The Foxglove Bridge and Tailscale VPN

How to set up live telemetry for your ROS system.

tutorial

When developing autonomous robots or vehicles, test time is limited and precious. Being able to spot issues in real time can save hours of debugging, prevent crashes, and allow you to make the most of your testing time.

In this tutorial, you’ll learn how to set up live telemetry for your ROS system using the Foxglove Bridge, a VPN (we’ll use Tailscale), and a mobile data connection. This setup lets you:

  • Monitor system performance in real time
  • Validate parameters before starting the test
  • Send commands on the fly
  • Use the same interface for both live and MCAP data.

We're applying this setup on an autonomous electric Formula-style race car competing in Formula Student events. With live telemetry, we can monitor how the car reacts to parameter changes in real time—no need to offload logs between runs. This dramatically improves our testing efficiency.

In this tutorial we’ll show you how you can set up your own telemetry for your device.

1. Installation.

Install Foxglove Bridge.

sudo apt install ros-$ROS_DISTRO-foxglove-bridge

Set up VPN (Tailscale)

You can choose any vpn, but for this tutorial we will be using Tailscale, which has a free tier for 3 accounts and up to 100 devices.

Installing Tailscale can be done with the following command (when on Linux)

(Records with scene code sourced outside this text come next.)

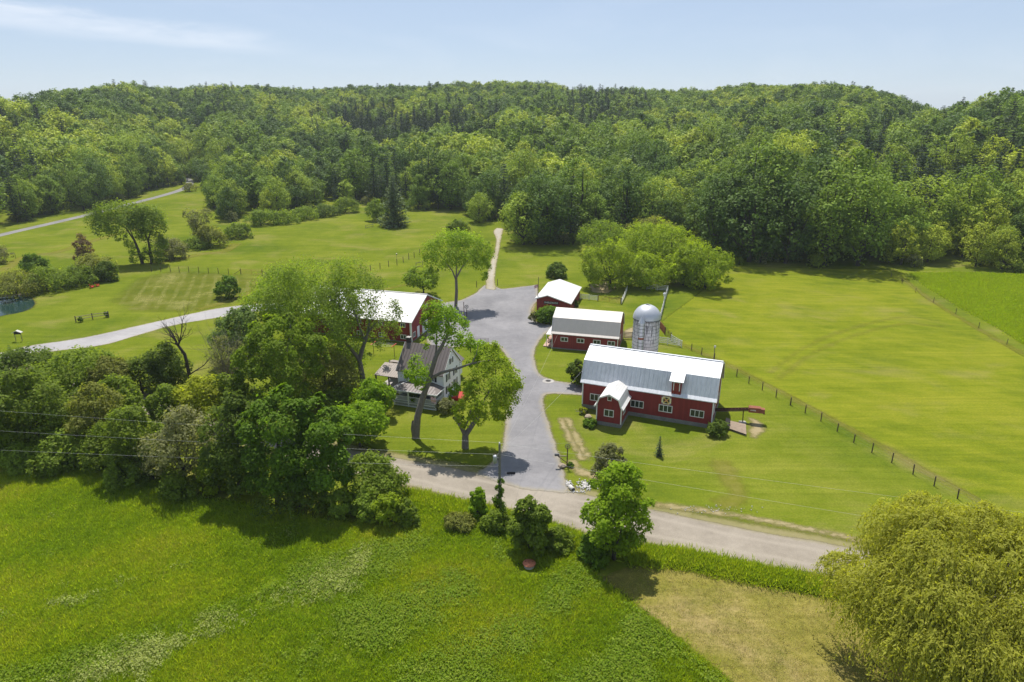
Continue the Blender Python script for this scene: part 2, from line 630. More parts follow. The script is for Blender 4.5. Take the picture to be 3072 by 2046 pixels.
m_track = gravel_mat('farm_track', (0.27, 0.235, 0.185), (0.36, 0.325, 0.27), (0.23, 0.20, 0.07), (0.3, 0.6), rim=1.2)
sheet('farm_track', smooth_line(SS((1117, 664), (1119, 640), (1126, 610), (1138, 575), (1141, 550), (1135, 533), (1142, 524))) + smooth_line(SS((1158, 526), (1153, 545), (1148, 575), (1141, 610), (1138, 640), (1140, 668))), 0.8, 6, m_track)
m_lane = gravel_mat('lane_gravel', (0.245, 0.235, 0.235), (0.33, 0.315, 0.31), (0.27, 0.23, 0.13), (0.25, 0.7), rim=1.0)
lane_up = SS((-60, 828), (60, 797), (200, 775), (340, 744), (470, 715), (540, 704), (615, 697), (665, 703))
lane_lo = SS((-60, 850), (60, 815), (140, 806), (240, 793), (320, 770), (400, 748), (500, 731), (600, 715), (665, 716))
sheet('lane', smooth_line(lane_up) + smooth_line(lane_lo)[::-1], 0.7, 5, m_lane)
m_fartrack = gravel_mat('far_road_gravel', (0.16, 0.155, 0.15), (0.21, 0.20, 0.19), (0.15, 0.15, 0.06), (0.3, 0.6), rim=0.8)
sheet('far_road', ribbon(SS((-200, 592), (0, 541), (130, 511), (210, 492), (300, 469), (380, 448), (415, 437), (432, 428), (436, 416), (424, 409)), 4.2), 1.5, 5, m_fartrack)

# meadow of tall grass in front, cut dry corner, hay field beyond the far fence
meadow_poly = smooth_line(SS((-500, 960), (-200, 1010), (0, 1040), (150, 1075), (330, 1100), (450, 1140), (620, 1170), (780, 1200), (940, 1205), (960, 1152), (1060, 1162), (1180, 1186), (1330, 1238), (1345, 1255))) + smooth_line(SS((1345, 1290), (1380, 1335), (1455, 1385), (1560, 1470), (1670, 1562), (1760, 1640), (1900, 1800))) + SS((-900, 1800), (-900, 1300))
MEAD = [(0.066, 0.104, 0.006), (0.102, 0.138, 0.007), (0.142, 0.166, 0.013), (0.165, 0.158, 0.028)]
m_meadow = grass_mat('meadow_grass_floor', *MEAD, patch=0.10, streak_rot=0.9, streak=0.5, edge=(0.5, 0.7), fine=3.5, dryness=0.35)
sheet('meadow', meadow_poly, 1.0, 3, m_meadow)
dry_poly = smooth_line(SS((1385, 1330), (1440, 1308), (1500, 1296), (1600, 1310), (1700, 1334), (1880, 1368), (2100, 1420), (2355, 1480), (2700, 1560))) + SS((2700, 2000), (1900, 1790)) + smooth_line(SS((1670, 1562), (1560, 1470), (1455, 1385)))
m_dry = grass_mat('mown_dry_grass', (0.135, 0.132, 0.022), (0.190, 0.168, 0.038), (0.240, 0.200, 0.062), (0.265, 0.200, 0.095), patch=0.2, streak=0.3, streak_rot=0.2, edge=(0.5, 0.9), fine=2.4, dryness=0.8)
sheet('dry_field', dry_poly, 0.9, 2, m_dry)
hay_poly = SS((2092, 629), (2200, 627), (2345, 631), (2600, 645), (2900, 700), (3000, 900), (2700, 860), (2480, 830), (2355, 793)) + smooth_line(SS((2355, 793), (2290, 752), (2215, 712), (2150, 672), (2110, 645)))
m_hay = grass_mat('hay_grass', (0.078, 0.120, 0.004), (0.110, 0.155, 0.006), (0.145, 0.180, 0.009), (0.17, 0.18, 0.03), patch=0.06, streak=0.4, edge=(0.3, 0.4), fine=3.0, dryness=0.3)
sheet('hay_field', hay_poly, 1.2, 3, m_hay)
# yellower grazed pasture right of the barn
past_poly = smooth_line(SS((1560, 790), (1660, 832), (1800, 900), (1920, 965), (2060, 1040), (2150, 1092), (2330, 1190), (2500, 1285))) + SS((2900, 1300), (2900, 900)) + smooth_line(SS((2355, 820), (2230, 745), (2120, 678), (2085, 640), (2060, 620))) + SS((1680, 612), (1600, 680), (1520, 740))
m_past = grass_mat('pasture_grass', (0.092, 0.124, 0.009), (0.139, 0.163, 0.011), (0.184, 0.193, 0.018), (0.210, 0.186, 0.054), patch=0.05, streak_rot=-0.5, streak=0.6, edge=(0.5, 0.6), dryness=0.55, stripes=(-0.95, 4.6, 0.42))
sheet('pasture', past_poly, 1.2, 1, m_past)
m_strip = grass_mat('mown_strip_grass', (0.085, 0.112, 0.012), (0.125, 0.140, 0.018), (0.235, 0.225, 0.070), (0.21, 0.19, 0.06), patch=0.12, streak=0.1, edge=(3.0, 3.5), stripes=(-0.32, 2.6, 0.55), fade=0.7)
sheet('mown_lawn', SS((330, 640), (400, 625), (520, 632), (600, 645), (560, 680), (520, 702), (430, 715), (320, 712), (270, 690)), 1.2, 2, m_strip)
# bare, dry traces
m_bare = gravel_mat('bare_soil', (0.235, 0.185, 0.085), (0.30, 0.245, 0.145), (0.19, 0.17, 0.05), (0.5, 1.3), rim=0.8, rag_scale=1.1)
m_faint = grass_mat('thin_dry_grass', (0.150, 0.160, 0.018), (0.190, 0.185, 0.030), (0.225, 0.205, 0.050), (0.24, 0.205, 0.075), patch=0.3, edge=(0.7, 1.5), dryness=0.7, rag_scale=0.9, fade=0.6)
m_track_faint = grass_mat('wheel_mark_grass', (0.150, 0.160, 0.018), (0.190, 0.185, 0.030), (0.225, 0.205, 0.050), (0.24, 0.205, 0.075), patch=0.3, edge=(0.7, 1.5), dryness=0.5, rag_scale=0.9, fade=0.28)
tlev = [3.1]
def trace(name, pts, w, level=3, cell=0.5, mat=None):
    tlev[0] += 0.13
    level = tlev[0] + 3.1           # every trace a hair above the last, none in one plane
    sheet(name, ribbon(SS(*pts), w), cell, level, mat or (m_faint if name == 'dry_trace' else m_bare), margin=1.3)
trace('bare_trace', [(1290, 962), (1305, 995), (1325, 1028), (1342, 1058)], 1.0)
trace('bare_trace', [(1303, 960), (1322, 998), (1338, 1030), (1352, 1050)], 0.8)
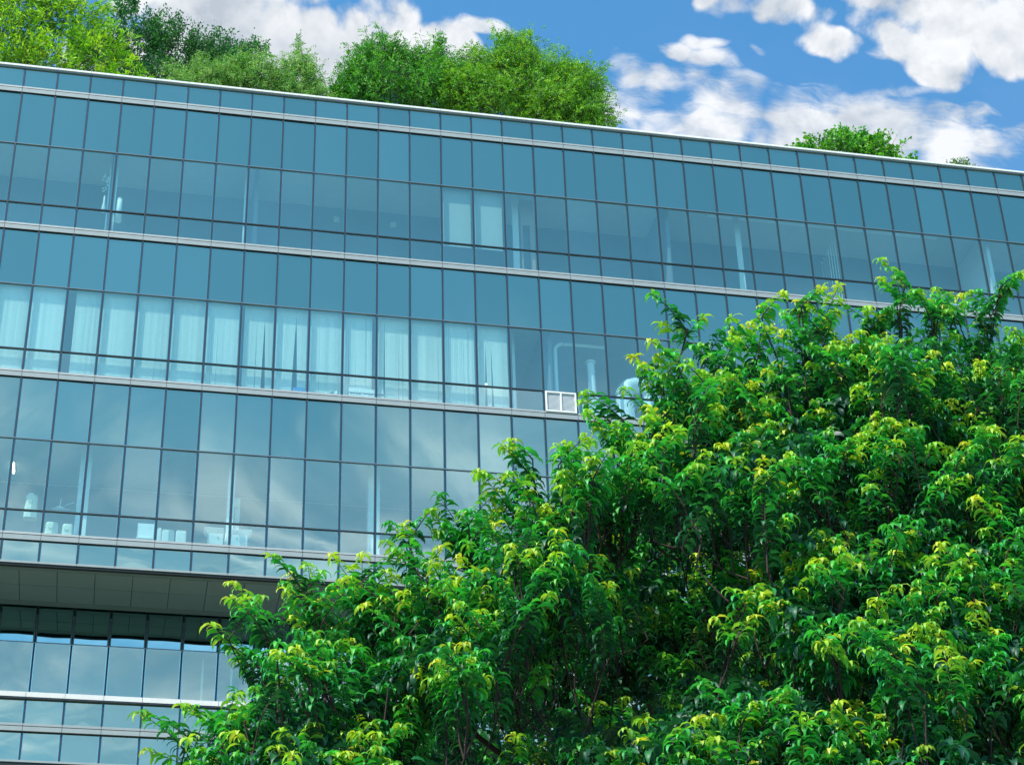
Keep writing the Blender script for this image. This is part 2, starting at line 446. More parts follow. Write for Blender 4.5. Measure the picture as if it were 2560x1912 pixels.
# set-back storey behind the soffit
rest = MB()
for k in range(K0, K1):
    vis = -1 <= k <= 7
    mb = MB() if vis else rest
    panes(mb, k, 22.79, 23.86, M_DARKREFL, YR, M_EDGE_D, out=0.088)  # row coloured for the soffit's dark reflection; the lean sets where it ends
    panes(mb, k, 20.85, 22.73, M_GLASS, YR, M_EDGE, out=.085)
    if vis: mb.build('recessed_window', bld, (xk(k) + .5, YR, 22.3))
tag(rest.build('recessed_window', bld), kind='stuff')
mb = MB(); rb = MB()
for k in range(K0, K1 + 1):
    x = xk(k)
    t = mb if not -1 <= k <= 8 else MB()
    t.box(x - .02, x + .02, YR - .03, YR + .08, 20.8, 22.735, M_MULL)
    t.box(x - .05, x - .035, YR - .09, YR + .08, 22.79, 23.86, M_TRAND)
    t.box(x - .006, x + .006, YR - .10, YR + .08, 22.79, 23.86, M_MULL)
    t.box(x + .035, x + .05, YR - .09, YR + .08, 22.79, 23.86, M_TRAND)
    if t is not mb: t.build('recessed_mullion', bld, (x, YR, 22.3))
tag(mb.build('recessed_mullion', bld), kind='stuff')
mb = MB(); mb.box(XA, XB, YR - .035, YR + .08, 22.74, 22.785, M_TRAN); mb.build('recessed_transom', bld, (0, YR, 22.76))
# ledge and the wall below it
mb = MB()
for k in range(K0, K1):
    mb.box(xk(k) + .008, xk(k + 1) - .008, YL - .06, YL - .03, 20.498, 20.634, M_LEDGE)
mb.box(XA, XB, YL - .028, YR - .04, 20.50, 20.62, M_LEDGE)
mb.box(XA, XB, YL - .05, YL + .1, 20.455, 20.497, M_TRAND)
mb.build('ledge', bld, (0, YL, 20.5))
rest = MB()
for k in range(K0, K1):
    vis = -1 <= k <= 5
    for z0, z1 in ((19.775, 20.455), (18.78, 19.54)):
        mb = MB() if vis else rest
        panes(mb, k, z0, z1, M_SPAN, YL + .03)
        if vis: mb.build('lower_panel', bld, (xk(k) + .5, YL, (z0 + z1) / 2))
tag(rest.build('lower_panel', bld), kind='stuff')
mb = MB()
for k in range(K0, K1 + 1):
    t = mb if not -1 <= k <= 6 else MB()
    for z0, z1 in ((18.78, 19.535), (19.775, 20.454)):
        t.box(xk(k) - .022, xk(k) + .022, YL, YL + .1, z0, z1, M_MULL)
    if t is not mb: t.build('lower_mullion', bld, (xk(k), YL, 19.6))
tag(mb.build('lower_mullion', bld), kind='stuff')
mb = MB()
for k in range(K0, K1):
    a, b = xk(k) + .006, xk(k + 1) - .006
    mb.box(a, b, YL - .04, YL + .05, 19.704, 19.772, M_ALU); mb.box(a, b, YL - .045, YL + .05, 19.560, 19.682, M_ALU)
mb.box(XA, XB, YL - .01, YL + .048, 19.54, 19.76, M_DARK)  # dark joint backing, with the shadow line below the fascia painted in
mb.build('metal_band', bld, (0, YL, 19.7))
mb = MB(); mb.box(XA, XB, YL - .02, YL + .1, 18.722, 18.777, M_ALU); mb.box(XA, XB, YL, YL + 3, 18.60, 18.72, M_DARK)
mb.build('base_trim', bld, (0, YL, 18.7))
# ground storeys and the body of the building
mb = MB()
mb.box(XA, XB, 52.4, 66, GZ, 18.59, M_BODY)
mb.build('lower_wall', bld, (0, 52, 8))
core = MB()
for z0, z1 in ((38.52, 39.80), (33.42, 34.66), (28.40, 29.62), (23.91, 24.50)):
    core.box(XA, XB, YF + .16, 66, z0, z1, M_CEIL)
core.box(XA, XB, YL + .16, 66, 18.73, 20.44, M_BODY)
core.box(XA, XB, 65.5, 66, 18.73, 40.6, M_BODY)
core.box(XA - .3, XA, YF + .1, 66, 23.9, 40.68, M_BODY); core.box(XB, XB + .3, YF + .1, 66, 23.9, 40.68, M_BODY)
core.box(XA - .3, XA, YR + .1, 66, GZ, 23.88, M_BODY); core.box(XB, XB + .3, YR + .1, 66, GZ, 23.88, M_BODY)
core.build('floor_slabs', bld, (0, 57, 30))
mb = MB(); mb.box(XA, XB, YF + .42, 66, 40.15, 40.30, M_ROOF); mb.build('roof', bld, (0, 57, 40.2))
mb = MB()                                   # interior back walls and cross walls
mb.box(XA, XB, 50.9, 51.05, 34.70, 38.50, M_WALL)
mb.box(XA, XB, 52.2, 52.35, 24.52, 28.38, M_WALL)
mb.box(XA, XB, 54.0, 54.15, 29.64, 33.40, M_WALL)
mb.box(XA, XB, 53.0, 53.15, 20.46, 23.90, M_WALL)
mb.box(xk(-3), XB, 52.16, 52.19, 28.325, 28.36, M_PAINT)
mb.box(xk(22), xk(30), 49.15, 49.3, 38.40, 38.45, M_PAINT)
mb.build('interior_wall', bld, (0, 52, 30))
for x, y0, y1, z0, z1, m in ((27.02, 48.62, 50.88, 34.70, 38.45, M_PAINT), (16.0, 48.7, 50.88, 34.7, 38.45, M_WALL), (2.9, 49.2, 50.88, 34.7, 38.45, M_WALL),
                             (11.9, 48.6, 53.9, 29.66, 33.38, M_WALL)):
    mb = MB(); mb.box(x, x + .12, y0, y1, z0, z1, m); mb.build('partition_wall', bld, (x, y0, z0))

# structural columns seen through the glass
for x0, x1, y0, y1, z0, z1 in ((-1.56, -1.25, 49.0, 49.3, 24.52, 28.39), (2.55, 2.74, 48.9, 49.15, 24.52, 28.39), (6.53, 6.86, 49.0, 49.3, 24.52, 28.39),
                               (-1.54, -1.50, 48.95, 49.0, 34.7, 38.50), (-1.33, -1.29, 48.95, 49.0, 34.7, 38.50), (2.575, 2.625, 48.95, 49.0, 34.7, 38.30),
                               (11.02, 11.22, 48.95, 49.0, 34.7, 38.50), (18.42, 18.60, 48.95, 49.0, 34.7, 38.50), (10.86, 10.95, 48.95, 49.0, 29.66, 33.39),
                               (2.23, 2.29, 51.8, 51.86, 20.5, 22.93), (3.04, 3.10, 51.8, 51.86, 20.5, 22.93)):
    mb = MB(); mb.box(x0, x1, y0, y1, z0, z1, M_PAINT); mb.build('column', bld, ((x0 + x1) / 2, y0, z0))
mb = MB(); mb.box(-1.52, -1.30, 49.05, 49.2, 34.7, 38.5, M_WALL); mb.build('column', bld, (-1.4, 49.1, 34.7))

# ventilation louvre in the low pane of bay 16, second floor from the top
xa, xb = xk(16) + .03, xk(17) - .03
vg = MB()
for a, b, z0, z1 in ((xa, xb, 30.425, 30.47), (xa, xb, 29.775, 29.82), (xa, xa + .05, 29.82, 30.425), (xb - .05, xb, 29.82, 30.425), ((xa + xb) / 2 - .022, (xa + xb) / 2 + .022, 29.82, 30.425)):
    vg.box(a, b, YF - .045, YF + .02, z0, z1, M_WHITE)
vgo = vg.build('vent_louvre', bld, ((xa + xb) / 2, YF, 30.1))
sl = MB()
for n in range(15):
    z = 29.83 + n * .040
    sl.quad((xa + .05, YF - .015, z), (xb - .05, YF - .015, z), (xb - .05, YF - .006, z + .034), (xa + .05, YF - .006, z + .034), M_LOUV)
sl.box(xa + .05, xb - .05, YF + .02, YF + .03, 29.82, 30.425, M_ALU)
sl.build('slats', vgo)

# ------------------------------------------------------------------ things behind the glass
ORD = ['first', 'second', 'third', 'fourth', 'fifth', 'sixth', 'seventh', 'eighth', 'ninth', 'tenth', 'eleventh', 'twelfth', 'thirteenth', 'fourteenth', 'fifteenth']
# bay: (left gap, right gap, wedges [(place in bay, half width at the foot, height fraction)], look)
BL = {0: (.02, .03, [], 'evenly closed'), 1: (.03, .03, [(.66, .008, .25)], 'closed but for one low slit'), 2: (.26, .02, [], 'with a wide dark left gap'),
      3: (.02, .03, [], 'evenly closed'), 4: (.03, .03, [(.62, .006, 1)], 'with one thin slit'), 5: (.02, .03, [], 'evenly closed'), 6: (.04, .05, [], 'evenly closed'),
      7: (.12, .02, [(.74, .075, .85), (.5, .018, .5)], 'with a long dark wedge right'), 8: (.04, .05, [(.62, .10, .75), (.30, .006, .9)], 'with one broad dark wedge'),
      9: (.03, .03, [], 'closed above the bottles'), 10: (.04, .14, [(.22, .012, .8), (.42, .008, .6)], 'with a dark right gap'),
      11: (.04, .04, [(.24, .03, .7), (.72, .012, 1), (.78, .008, 1)], 'with three narrow slits'), 12: (.02, .03, [(.86, .006, .9)], 'evenly closed'),
      13: (.03, .05, [], 'evenly closed'), 14: (.04, .04, [(.30, .05, .75), (.45, .04, .70)], 'with two dark wedges')}
BY = YF + .19
for n, (k, (gl, gr, wed, look)) in enumerate(BL.items()):
    x0, x1 = xk(k) - .0 + gl, xk(k + 1) - gr * .8
    z0, z1 = 29.66, 32.93
    e = empty('vertical_blind', ((x0 + x1) / 2, BY, z0), 'pale vertical blind %s, %s in the row from the left' % (look, ORD[n]), 'blind', 'vertical blinds on the middle glass floor')
    mb = MB(); nsl = int((x1 - x0) / .052); zm = (z0 + z1) / 2
    cr = lambda v: v.co
    for i in range(nsl):
        u = (i + .5) / nsl; xc = x0 + (x1 - x0) * u; hw = .029
        sh = 0.0
        for (wp, wh, hf) in wed:
            dd = xc - (xk(k) + wp)
            if abs(dd) < .30: sh += math.copysign(wh * max(0, 1 - abs(dd) / .30), dd)
        an = rnd.gauss(.28, .055); dy = math.sin(an) * hw; dx = math.cos(an) * hw
        hf = max([w_[2] for w_ in wed], default=1)
        zt = z0 + (z1 - z0) * hf
        if sh != 0:
            mb.quad((xc - dx + sh, BY - dy, z0), (xc + dx + sh, BY + dy, z0), (xc + dx, BY + dy, zt), (xc - dx, BY - dy, zt), M_BLIND)
            if hf < 1: mb.quad((xc - dx, BY - dy, zt), (xc + dx, BY + dy, zt), (xc + dx, BY + dy, z1), (xc - dx, BY - dy, z1), M_BLIND)
        else:
            s_ = rnd.gauss(0, .003)
            mb.quad((xc - dx + s_, BY - dy, z0), (xc + dx + s_, BY + dy, z0), (xc + dx, BY + dy, z1), (xc - dx, BY - dy, z1), M_BLIND)
    mb.build('slats', e)
    mb = MB(); mb.box(x0, x1, BY - .03, BY + .03, z1, z1 + .05, M_PAINT); mb.build('headrail', e)
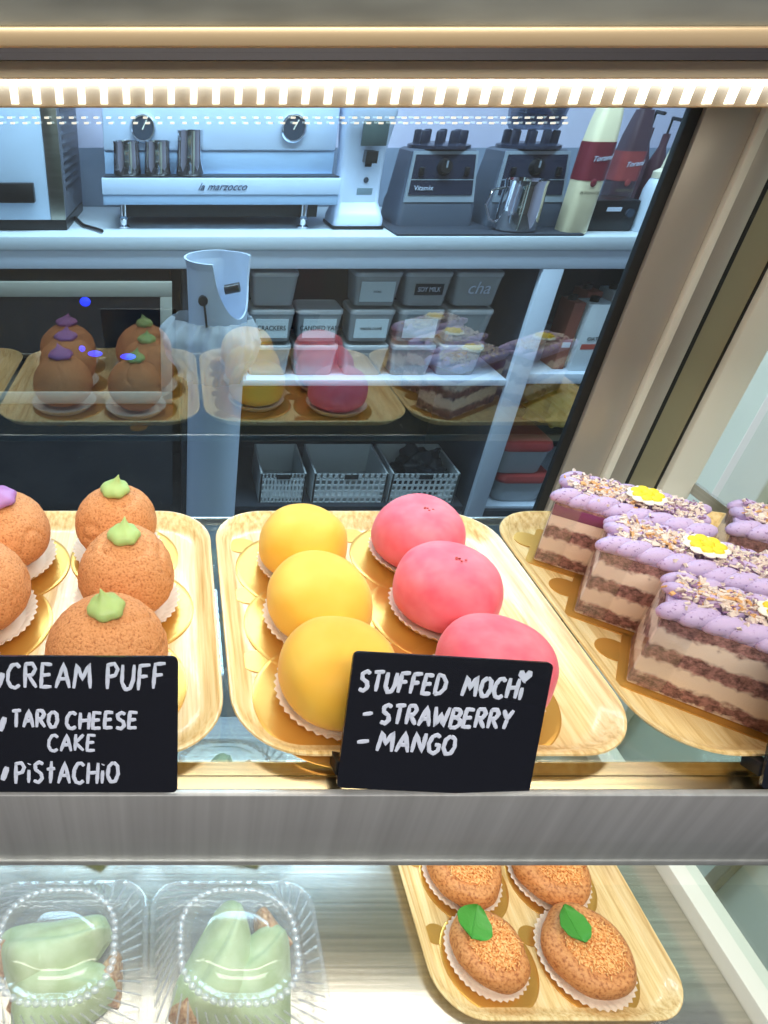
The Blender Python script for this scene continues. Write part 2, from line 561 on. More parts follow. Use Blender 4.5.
epart('channel_lip', MB().box(0.5582, 0.5606, RY - 0.001, RY + 0.012, DK, EYE + 0.023), M['darkseal'])
epart('corner_post', MB().box(0.561, 0.597, RY - 0.008, RY + 0.012, DK, EYE + 0.023, 0.002), M['white_frame'])
# added glowing dots, standing in for the LED strip's reflection in the door
ds = MB()
rows_z = [at(200, 118, RY - 0.012).z, at(200, 123.5, RY - 0.012).z]
for k, zz in enumerate(rows_z):
    for i in range(62):
        x = -0.20 + i * 0.0103 + k * 0.002
        x <= 0.33 and ds.box(x - 0.0018, x + 0.0018, RY - 0.004, RY - 0.002, zz - 0.0007, zz + 0.0007)
dpart('strip_reflection_dots', ds, mat('reflection_glow', (255, 250, 235), 0.4, emit=(250, 244, 226), estr=0.9), smooth=False)

# ------------------------------------------------------------------ wooden-print trays
TW, TD = 0.269, 0.278
def tray_mesh():
    mb = MB()
    n = 10
    def ring(inset, z, r):
        return [(x, y, z) for x, y in rrect(TW - 2 * inset, TD - 2 * inset, max(0.004, r - inset), n)]
    R = 0.048
    rs = [ring(0.016, 0.0, R), ring(0.009, 0.0035, R), ring(0.001, 0.0115, R), ring(0.0, 0.0125, R), ring(0.0006, 0.0138, R),
          ring(0.003, 0.0136, R), ring(0.0105, 0.0052, R), ring(0.016, 0.0026, R), ring(0.022, 0.0022, R)]
    mb.rings(rs, True, True)
    return mb
tray0 = tag(tray_mesh().build('serving_tray', M['wood'], angle=60), cat='tray')
tray0.location = (-0.101, 0.380, SH + 0.0004)
tray0['label'] = 'pale wood-grain tray holding the cream puffs'
tray0['group'] = 'wood-grain trays'
tz = SH + 0.0004
dup(tray0, (0.1725, 0.380, tz), 0, 'pale wood-grain tray holding yellow and pink mochi')
dup(tray0, (0.4435, 0.380, tz), 0, 'pale wood-grain tray under the lilac cake slices')
dup(tray0, (-0.3765, 0.380, tz), 0, 'wood-grain tray left of the cream puffs, seen reflected at far left')
dup(tray0, (0.4085, 0.378, DK + 0.0004), 0, 'wood-grain tray of leaf-topped buns on the lower steel deck')
TZ = tz + 0.0023      # tray floor level
LZ = DK + 0.0004 + 0.0023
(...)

curl -fsSL https://tailscale.com/install.sh | sh

or by following the installation guide

Once installed and configured, Tailscale can be started with tailscale up. With tailscale status you’ll see all the devices added to Tailscale and their status.

2. Configuration.

You can run the foxglove bridge manually in a terminal or add it to your launch files as follows

ROS 1

<launch>
  <!-- Including in another launch file -->
  <include file="$(find-pkg-share foxglove_bridge)/launch/foxglove_bridge_launch.xml">
    <arg name="port" value="8765"/>
    <!-- ... other arguments ... -->
  </include>
</launch>

ROS 2

<launch>
  <!-- Including in another launch file -->
  <include file="$(find-pkg-share foxglove_bridge)/launch/foxglove_bridge_launch.xml">
    <arg name="port" value="8765"/>
    <!-- ... other arguments ... -->
  </include>
</launch>

There are also several parameters that can be tuned to your use case. All of them can be found in the documentation

3. Connect.

After installing the Foxglove Bridge and Tailscale on your robot and your local machine:

  1. Get the robot’s Tailscale IP address using tailscale status or from the admin console.
  2. Open Foxglove.
  3. Choose “Foxglove WebSocket” as the connection type and enter:
ws://<robot-ip>:8765

You should now be able to see your robot!